Michael worked a bit on pessulus and sabayon to offer some OOo lockdown. Great to see this! I still need to answer his mail, though. I guess we'll probably want to add more and more settings to lock down for various applications, and having all this hard-coded in pessulus will make it hard to maintain in the future. So one big feature I'd like to see in pessulus for 2.16 is making it extendable, so you can just drop a small file in a directory and it will automagically enable you to lockdown some features. Guess what? Rob Bradford is working on this. Isn't it fantastic to have contributors?

If you want to join the fun, take a look at the pessulus plans for 2.16 and profit! Err, have fun, I mean.

Thursday 9 March 2006

Do you want to be a cool GNOME contributor?

There are some big names in the GNOME community: those are the names we can find in a lot of quotes in Jeff's email signatures. And you would believe it's hard to get quoted in such a mail. But no, it's not. Everybody can join the GNOME Team and make a difference.

Today, I'm looking for one or two people (maybe more?) who want to make a difference by writing some code. If you dream in C, then you're a good candidate (writing C instead of dreaming in C would qualify too). But if you hate C, come too, my friend, because python is also a great and easy-to-learn language.

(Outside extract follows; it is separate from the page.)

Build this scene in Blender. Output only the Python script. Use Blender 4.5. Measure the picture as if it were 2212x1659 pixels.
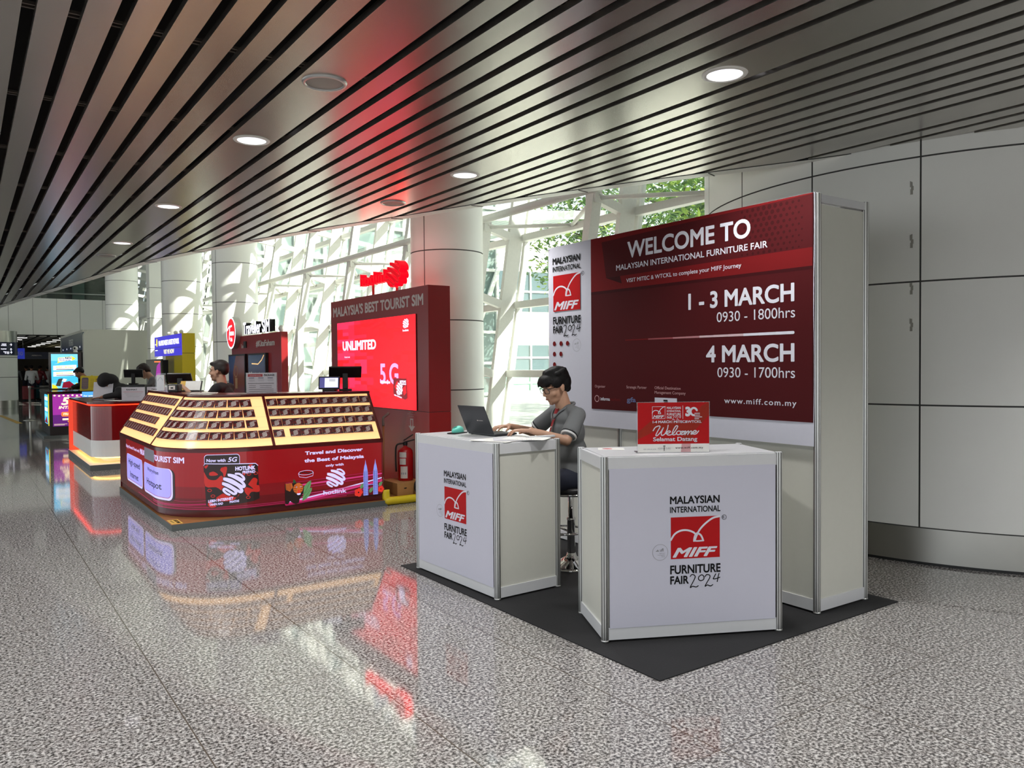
import bpy, bmesh, math, random, os
from math import pi, sin, cos, radians, sqrt, atan2, hypot
from mathutils import Vector, Matrix, Euler
from mathutils.geometry import tessellate_polygon

random.seed(7)
for o in list(bpy.data.objects):
    bpy.data.objects.remove(o, do_unlink=True)
SC = bpy.context.scene
COL = SC.collection

# ------------------------------------------------------------------ camera
# World axes: +Y runs down the hall (along the ceiling slats), +X towards the glass facade, z = 0 the floor.
cam_d = bpy.data.cameras.new('camera')
cam_d.sensor_width = 36.0
cam_d.lens = 1694.8 / 2212 * 36.0
cam_d.clip_end = 400
cam = bpy.data.objects.new('camera', cam_d)
cam.matrix_world = (Matrix.Translation((0, 0, 1.492)) @ Matrix.Rotation(radians(-35), 4, 'Z')
                    @ Matrix.Rotation(pi / 2 - 0.0237, 4, 'X') @ Matrix.Rotation(-0.0081, 4, 'Z'))
COL.objects.link(cam)
SC.camera = cam

# ------------------------------------------------------------------ exposure, sky, sun
SC.view_settings.view_transform = 'Standard'
SC.view_settings.look = 'None'
SC.view_settings.gamma = 1.0
SC.view_settings.use_curve_mapping = False
SC.view_settings.exposure = 0.45
try:
    SC.cycles.max_bounces = 8
    SC.cycles.diffuse_bounces = 4
    SC.cycles.glossy_bounces = 4
    SC.cycles.transparent_max_bounces = 12
    SC.cycles.sample_clamp_indirect = 6.0
    SC.cycles.caustics_reflective = False
    SC.cycles.caustics_refractive = False
    SC.cycles.use_denoising = True
except Exception:
    pass
world = bpy.data.worlds.new('sky')
SC.world = world
world.use_nodes = True
wn = world.node_tree
wn.nodes.clear()
w_out = wn.nodes.new('ShaderNodeOutputWorld')
w_bg = wn.nodes.new('ShaderNodeBackground')
w_sky = wn.nodes.new('ShaderNodeTexSky')
w_sky.sky_type = 'HOSEK_WILKIE'
w_sky.turbidity = 5.0
w_sky.ground_albedo = 0.5
w_sky.sun_direction = Vector((0.52, -0.70, 0.56)).normalized()
w_bg.inputs['Strength'].default_value = 4.0
w_mix = wn.nodes.new('ShaderNodeMix')
w_mix.data_type = 'RGBA'
w_mix.inputs[0].default_value = 0.6           # thin bright haze over the blue
w_mix.inputs[7].default_value = (0.40, 0.415, 0.42, 1)
wn.links.new(w_sky.outputs[0], w_mix.inputs[6])
wn.links.new(w_mix.outputs[2], w_bg.inputs['Color'])
wn.links.new(w_bg.outputs[0], w_out.inputs['Surface'])

sun_d = bpy.data.lights.new('sun', 'SUN')
sun_d.energy = 11.0
sun_d.angle = radians(0.6)
sun_d.color = (1.0, 0.95, 0.86)
sun = bpy.data.objects.new('sun', sun_d)
sun.rotation_euler = Vector((0.52, -0.70, 0.56)).to_track_quat('Z', 'Y').to_euler()
sun.location = (20, -10, 30)
COL.objects.link(sun)
DOWNLIGHT_W = 21.0

# ------------------------------------------------------------------ materials
def S(r, g, b):
    def f(c):
        c /= 255.0
        return c / 12.92 if c <= 0.04045 else ((c + 0.055) / 1.055) ** 2.4
    return (f(r), f(g), f(b), 1.0)

def mat(name, col, rough=0.5, metal=0.0, emit=None, estr=0.0, noise=0.06, scale=30.0, spec=0.5, coat=0.0, bump=0.0):
    """Principled material whose base colour carries a faint procedural mottling."""
    m = bpy.data.materials.new(name)
    m.use_nodes = True
    nt = m.node_tree
    p = nt.nodes['Principled BSDF']
    p.inputs['Roughness'].default_value = rough
    p.inputs['Metallic'].default_value = metal
    p.inputs['Specular IOR Level'].default_value = spec
    p.inputs['Coat Weight'].default_value = coat
    p.inputs['Coat Roughness'].default_value = 0.06
    tc = nt.nodes.new('ShaderNodeTexCoord')
    nz = nt.nodes.new('ShaderNodeTexNoise')
    nz.inputs['Scale'].default_value = scale
    nz.inputs['Detail'].default_value = 3
    nt.links.new(tc.outputs['Object'], nz.inputs['Vector'])
    mx = nt.nodes.new('ShaderNodeMix')
    mx.data_type = 'RGBA'
    a = [max(0, c * (1 - noise)) for c in col[:3]] + [1]
    b = [min(1, c * (1 + noise)) for c in col[:3]] + [1]
    mx.inputs[6].default_value = a
    mx.inputs[7].default_value = b
    nt.links.new(nz.outputs['Fac'], mx.inputs[0])
    nt.links.new(mx.outputs[2], p.inputs['Base Color'])
    if bump:
        bp = nt.nodes.new('ShaderNodeBump')
        bp.inputs['Strength'].default_value = bump
        bp.inputs['Distance'].default_value = 0.004
        nt.links.new(nz.outputs['Fac'], bp.inputs['Height'])
        nt.links.new(bp.outputs[0], p.inputs['Normal'])
    if emit is not None:
        p.inputs['Emission Color'].default_value = emit
        p.inputs['Emission Strength'].default_value = estr
    return m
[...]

Today, I'm looking for co-maintainers for gnome-panel (written in C) and for pessulus (written in python). However, there is an important restriction, an unusual restriction: I'd like the people wanting to co-maintain those modules to not be maintainer of another module. I've been told that fresh new blood tastes better ;-)

The path to co-maintainership is not as long as you would imagine. You can do it. You only have to start contributing and to keep contributing for some time. If you're interested in this, feel free to contact me or to take a look at gnome-panel and pessulus bugs. Pessulus is really easy to start with, and there are also some (many?) not-so-hard gnome-panel tasks.

But don't forget: you can make a difference without writing any code too!

Monday 14 November 2005

Positive feedback

Maybe I'm too used to people saying "it's crap", or to receiving tons of bugzilla mail for the panel, but the feedback I have received for pessulus has been completely positive. It seems a lot of people are glad to see this kind of tool for GNOME. This makes me feel really good. Thanks to everyone who sent a nice message!

People made some good suggestions, translators have already started their fantastic job and Dennis Cranston submitted two HIG patches (two, because I broke the HIG after he committed the first one ;-)). Also, after some discussion with Alex, pessulus contains some glue so that Sabayon can use it (and it already does). Rock!

Oh, by the way, pessulus 0.2 is out. Check it out! There's still room for improvement, so contributions are of course welcome ;-) Feel free to send a mail if you want to help.

Tuesday 13 September 2005

Announcing pessulus

pessulus is a lockdown editor for GNOME, written in python. I've released version 0.1 today.

I'm pretty sure that pessulus is not HIG compliant, but guess what: it's the goal for the next release. The UI probably need a big overhaul to be more logical. I'd be glad if some people could take a look at it (or only at the glade file). And a patch would be fantastic ;-)

Also, if you know of some settings that should be in a lockdown editor and that are not in pessulus, let me know.

Contributions are of course welcome: patches, translations, documentation, etc. As it's written in python, it's really easy to start coding on it, fixing bugs and adding features. The code is in CVS (module: pessulus).

This is my first pygtk application. I wanted to create one since months but I didn't want to create something useless and I lacked some free time. But thanks to Murray's idea and some bad weather this week-end, I could take a look at pygtk. Some functions I needed were not wrapped, so there are some workarounds in the code, but that was not a big problem. I absolutely love pygtk.